== Data

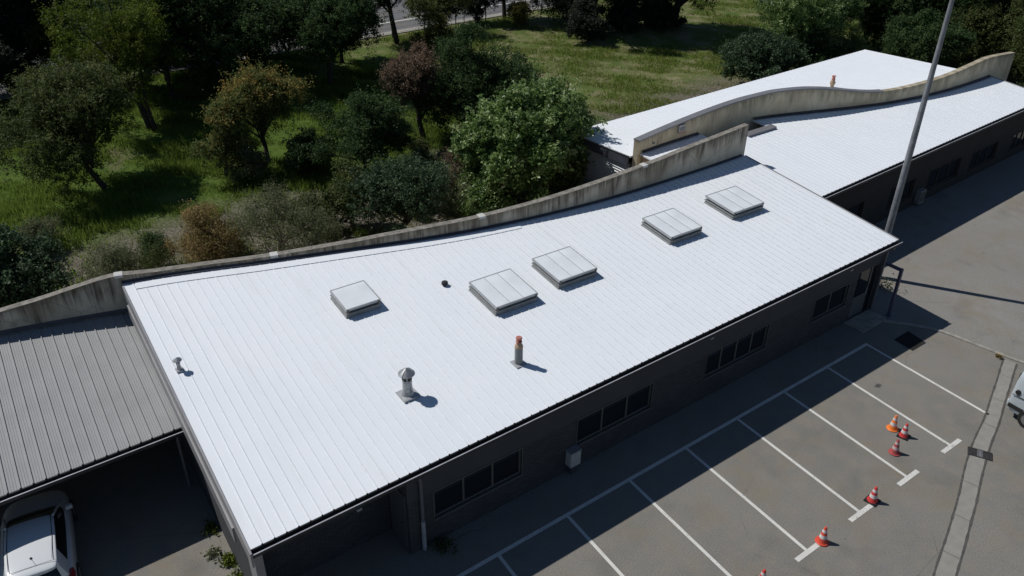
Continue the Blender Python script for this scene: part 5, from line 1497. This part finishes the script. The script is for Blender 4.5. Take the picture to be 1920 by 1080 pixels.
BG += [
 ('shrub', -13.2, 21.6, 1.5, 2.2, 'olive', 'low olive scrub in the gravel right behind the open grey green shrub', 114, dict(nlobe=6, trunk_h=0.02)),
 ('shrub', -8.4, 21.4, 1.9, 2.6, 'olive', 'mixed olive scrub behind the dense blue green bush', 115, dict(nlobe=7, trunk_h=0.02)),
 ('shrub', -6.2, 23.2, 1.5, 2.0, 'sparse', 'pale scrub between the dark bushy tree and the glossy tree', 116, dict(nlobe=6, trunk_h=0.02, leaf=0.07)),
 ('shrub', -10.6, 27.4, 2.4, 2.6, 'dark', 'small dark bush on the lawn left of the dark bushy tree', 117, dict(nlobe=7, trunk_h=0.03)),
 ('shrub', -13.9, 28.4, 1.8, 2.2, 'sparse', 'leafy greyish sapling clump at the foot of the slim greyish tree', 118, dict(nlobe=6, trunk_h=0.02, leaf=0.07)),
 ('shrub', -24.6, 26.6, 1.3, 2.4, 'sparse', 'low weedy clump at the left where the grass turns to gravel', 119, dict(nlobe=6, trunk_h=0.02, leaf=0.06, dens=0.7)),
 ('shrub', 19.2, 39.8, 3.2, 4.4, 'pine', 'dark undergrowth bush at the foot of the leftmost tall pine', 111, dict(nlobe=9, trunk_h=0.02)),
 ('shrub', 22.8, 39.0, 3.6, 4.2, 'pine', 'dark undergrowth bush between the first two tall pines', 112, dict(nlobe=9, trunk_h=0.02)),
 ('shrub', 26.3, 37.8, 3.2, 4.2, 'pine', 'dark undergrowth bush between the last two tall pines', 113, dict(nlobe=9, trunk_h=0.02)),
 ('broadleaf_tree', -21.5, 50.2, 5.2, 5.6, 'pine', 'low dark tree before the road, right of the left edge pine', 108, dict(nlobe=10, trunk_h=0.05)),
 ('broadleaf_tree', -17.2, 48.6, 4.6, 4.6, 'olive', 'small olive tree glimpsed below the gaunt pine', 109, dict(nlobe=8, trunk_h=0.05, dens=0.7)),
 ('broadleaf_tree', -28.0, 48.8, 5.6, 6.0, 'dark', 'low dark tree at the left edge below the conifer', 110, dict(nlobe=10, trunk_h=0.05)),
 ('broadleaf_tree', -13.0, 44.0, 8.2, 7.5, 'dark', 'dark tree between the yellow green tree and the wide dark one', 91, dict(nlobe=14, trunk_h=0.12, top_tint=0.15)),
 ('broadleaf_tree', -5.6, 46.8, 9.0, 7.5, 'dark', 'dark tree of the upper left thicket directly above the grass strip', 92, dict(nlobe=14, trunk_h=0.1)),
 ('conifer_tree', -28.5, 52.5, 9.5, 8.0, 'pine', 'dark conifer cut by the left edge near the top corner', 93, dict(nlobe=13, trunk_h=0.12)),
 ('conifer_tree', -10.6, 51.0, 9.5, 7.5, 'pine', 'dark conifer behind the thicket, hiding the road at the upper left', 94, dict(nlobe=13, trunk_h=0.08)),
 ('conifer_tree', -16.8, 55.0, 8.5, 7.0, 'pine', 'dark conifer at the roadside between the two upper left pines', 95, dict(nlobe=11, trunk_h=0.2, dens=0.7)),
 ('conifer_tree', -24.5, 50.0, 7.5, 5.5, 'pine', 'dark ragged pine left of the gaunt pine with bare branches', 96, dict(nlobe=10, trunk_h=0.2, dens=0.8)),
 ('broadleaf_tree', -4.5, 50.4, 7.5, 6.0, 'dark', 'dark tree touching the road left of the bluish green tree', 97, dict(nlobe=11, trunk_h=0.1)),
 ('broadleaf_tree', 31.0, 17.2, 5.2, 5.4, 'dark', 'low dark tree right at the back corner of the rear roof', 99, dict(nlobe=12, trunk_h=0.08)),
 ('broadleaf_tree', 37.0, 13.8, 6.2, 6.4, 'olive', 'dusty olive tree crossed by the mast just above the rear roof', 100, dict(nlobe=13, trunk_h=0.08)),
 ('broadleaf_tree', 46.0, 26.5, 8.5, 7.5, 'dark', 'tall dark tree at the top edge left of the mast', 101, dict(nlobe=14, trunk_h=0.1)),
 ('broadleaf_tree', 51.5, 21.0, 9.0, 8.0, 'dark', 'tall dark tree at the top edge crossed by the mast tip', 102, dict(nlobe=14, trunk_h=0.1)),
 ('broadleaf_tree', 53.0, 12.0, 9.0, 8.5, 'dark', 'dark tree in the upper right corner behind the corner tree', 103, dict(nlobe=14, trunk_h=0.1)),
 ('broadleaf_tree', 43.5, 7.5, 7.2, 7.0, 'dark', 'dark tree at the right edge above the far roof corner', 104, dict(nlobe=13, trunk_h=0.1)),
 ('shrub', 31.0, 12.6, 2.6, 3.4, 'olive', 'low olive bush on the bank behind the rear roof edge', 105, dict(nlobe=7, trunk_h=0.05)),
 ('shrub', 30.5, 7.6, 3.2, 3.6, 'dark', 'dark bush at the foot of the wavy wall end', 106, dict(nlobe=8, trunk_h=0.05)),
 ('shrub', 19.2, 20.4, 2.4, 3.0, 'blue', 'small bluish bush just beyond the rear eave', 107, dict(nlobe=7, trunk_h=0.05)),
]
for nm, x, y, h, w, kd, lb, sd_, kw in BG:
    kw = dict(kw); kw.setdefault('leaf', 0.105); kw.setdefault('trunk_h', 0.22)
    make_plant(nm, x, y, h, w, kd, lb, 'bush' if nm == 'shrub' else 'tree', sd_, **kw)

# grass tufts
def grass(name, n, box, kindm, hmin, hmax, seed, test=None, tint0=0.0, tint1=1.0, wid=0.02):
    rng = np.random.default_rng(seed)
    x = rng.uniform(box[0], box[1], n * 2); y = rng.uniform(box[2], box[3], n * 2)
    patch = np.sin(x * 0.7 + 1.1 * np.sin(y * 0.5)) * np.sin(y * 0.62 + 0.8 * np.sin(x * 0.43)) + 0.5 * np.sin(x * 2.1 + y * 1.7)
    k = patch + rng.normal(size=n * 2) * 0.5 > -0.15
    if test is not None: k &= test(x, y)
    x = x[k][:n]; y = y[k][:n]; patch = patch[k][:n]
    n = len(x)
    nb = 4
    bx = np.repeat(x, nb) + rng.normal(size=n * nb) * 0.09
    by = np.repeat(y, nb) + rng.normal(size=n * nb) * 0.09
    hh = np.repeat(rng.uniform(hmin, hmax, n) * (1 + 0.4 * np.clip(patch, -1, 1)), nb) * rng.uniform(0.6, 1.2, n * nb)
    ang = rng.uniform(0, 2 * PI, n * nb); w = wid * rng.uniform(0.6, 1.5, n * nb)
    lx = rng.normal(size=n * nb) * 0.25 * hh; ly = rng.normal(size=n * nb) * 0.25 * hh
    V = np.empty((n * nb, 3, 3))
    zb = -0.03
    V[:, 0] = np.stack([bx - np.cos(ang) * w, by - np.sin(ang) * w, np.full(n * nb, zb)], 1)
    V[:, 1] = np.stack([bx + np.cos(ang) * w, by + np.sin(ang) * w, np.full(n * nb, zb)], 1)
    V[:, 2] = np.stack([bx + lx, by + ly, zb + hh], 1)
    me = bpy.data.meshes.new(name); N_ = n * nb
    me.vertices.add(N_ * 3); me.vertices.foreach_set('co', V.reshape(-1))
    me.loops.add(N_ * 3); me.loops.foreach_set('vertex_index', np.arange(N_ * 3, dtype=np.int32))
    me.polygons.add(N_); me.polygons.foreach_set('loop_start', np.arange(0, N_ * 3, 3, dtype=np.int32))
    try: me.polygons.foreach_set('loop_total', np.full(N_, 3, dtype=np.int32))
    except Exception: pass
    me.materials.append(L[kindm])
    at = me.attributes.new('tint', 'FLOAT', 'POINT')
    tt = tint0 + (tint1 - tint0) * (np.repeat(rng.random(n), nb) * 0.6 + rng.random(N_) * 0.4)
    at.data.foreach_set('value', np.repeat(tt, 3).astype(np.float32))
    me.update(calc_edges=True)
    o = bpy.data.objects.new(name, me); C.objects.link(o)
    return o
g1 = grass('grass', 46000, (-34, 1, 18.5, 49.5), 'grass', 0.16, 0.42, 91, lambda x, y: (y > 25.6 + 0.9 * np.sin(x * 0.8)) | (np.random.default_rng(1).random(len(x)) < 0.16), 0.0, 0.78, 0.022)
tag(g1, 'lush green grass between the trees on the left', 'grass', kind='stuff')
g2 = grass('dry_grass', 42000, (1, 46, 18.5, 49.5), 'grass', 0.08, 0.24, 92, lambda x, y: ~((x < 26) & (y < 18.2)), 0.25, 1.0, 0.022)
tag(g2, 'short dry olive grass of the open meadow', 'grass', kind='stuff')

# weeds at the foot of the near gable
def weed(cx, cy, s, n, label, seed, kindm='lime'):
    rng = np.random.default_rng(seed)
    r = empty('weed', (cx, cy, 0))
    P = rng.normal(size=(n, 3)) * [0.16 * s, 0.22 * s, 0.12 * s]; P[:, 2] = np.abs(P[:, 2]) + 0.03
    leaf_obj('leaves', P, 0.05 * (0.6 + rng.random(n)), rng.random(n), L[kindm], r, rng)
    m = MB()
    for k in range(9):
        e = rng.normal(size=3) * [0.16 * s, 0.2 * s, 0]
        m.tube([(0, 0, 0), (e[0] * 0.6, e[1] * 0.6, 0.15 * s), (e[0], e[1], 0.28 * s)], [0.006, 0.004, 0.002], 5)
    m.build('stems', M['bark'], r)
    return tag(r, label, 'weed', 'weeds along the gable foot')
weed(-23.70, 4.15, 0.6, 220, 'largest tuft of green weeds at the foot of the grey gable', 201)
weed(-23.72, 5.6, 0.6, 130, 'small weed tuft where the carport shade ends at the gable', 202)
weed(-23.72, 3.35, 0.55, 200, 'bright green weeds at the gable foot, lowest in the picture', 203)
weed(-23.95, 4.6, 0.6, 70, 'straggly pale weed a little out from the gable foot', 204, 'sparse')
weed(-18.6, 1.15, 0.9, 160, 'dark weeds in the shade under the first window', 205, 'dark')
weed(4.35, 2.15, 1.6, 130, 'thin green weeds in the sunlit gap beside the shadow of the mast', 207, 'sparse')
weed(3.35, -3.42, 0.35, 50, 'dry little weed where the kerb meets the drainage channel', 206, 'orange')

# ------------------------------------------------------------------ fences
fc = empty('wire_fence', (3.5, 48.6, 0))
def fy(x): return 49.3 - 0.02 * (x - 3)
k = 0
for i in range(15):
    x = -12 + i * 3.1
    m = MB(); m.tube([(x - 3.5, fy(x) - 48.6, -0.05), (x - 3.5, fy(x) - 48.6, 1.5)], 0.045, 8); m.build('post', M['post'], fc)
m = MB()
for z in (0.35, 0.75, 1.1, 1.42):
    m.tube([(-15.5, fy(-12) - 48.6, z), (28, fy(31.5) - 48.6, z)], 0.008, 4)
m.build('wires', M['post'], fc)
tag(fc, 'low wire fence on thin dark posts along the road verge', 'fence')
sf = empty('sheet_fence', (43.2, 41.8, 0))
A_ = Vector((44.6, 46.0)); B_ = Vector((39.6, 30.5)); D_ = B_ - A_; Ln = D_.length; D_.normalize(); Nn = Vector((-D_.y, D_.x))
V = []; F = []
nseg = 110
for i in range(nseg + 1):
    u = Ln * i / nseg; off = 0.03 * (i % 2)
    p = A_ + D_ * u + Nn * off
    V += [(p.x - 43.2, p.y - 41.8, -0.05), (p.x - 43.2, p.y - 41.8, 1.55)]
for i in range(nseg):
    F.append((2 * i, 2 * i + 2, 2 * i + 3, 2 * i + 1))
o = obj('corrugated_sheet', V, F, M['sheet_fence'], sf)
sl = o.modifiers.new('s', 'SOLIDIFY'); sl.thickness = 0.02
for u in (0.2, 3.9, 7.6, 11.3, 15.0):
    p = A_ + D_ * u + Nn * (0.09)
    m = MB(); m.box((p.x - 43.2 - 0.04, p.y - 41.8 - 0.04, 0), (p.x - 43.2 + 0.04, p.y - 41.8 + 0.04, 1.6)); m.build('post', M['galv'], sf)
tag(sf, 'pale grey corrugated sheet fence at the top right of the meadow', 'fence')
op = empty('orange_post', (46.2, 38.6, 0))
m = MB(); m.box((-0.16, -0.16, 0), (0.16, 0.16, 2.9)); m.build('column', M['orange_post'], op)
m = MB(); m.box((-0.2, -0.2, 2.9), (0.2, 0.2, 3.0)); m.build('cap', M['orange_post'], op)
tag(op, 'square orange post just behind the corrugated fence at the top edge', 'post')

====

■ Required work
In the listing above, locate each line with "picture" and copy it.

■ Output for this task
Continue the Blender Python script for this scene: part 5, from line 1497. This part finishes the script. The script is for Blender 4.5. Take the picture to be 1920 by 1080 pixels.
weed(-23.72, 3.35, 0.55, 200, 'bright green weeds at the gable foot, lowest in the picture', 203)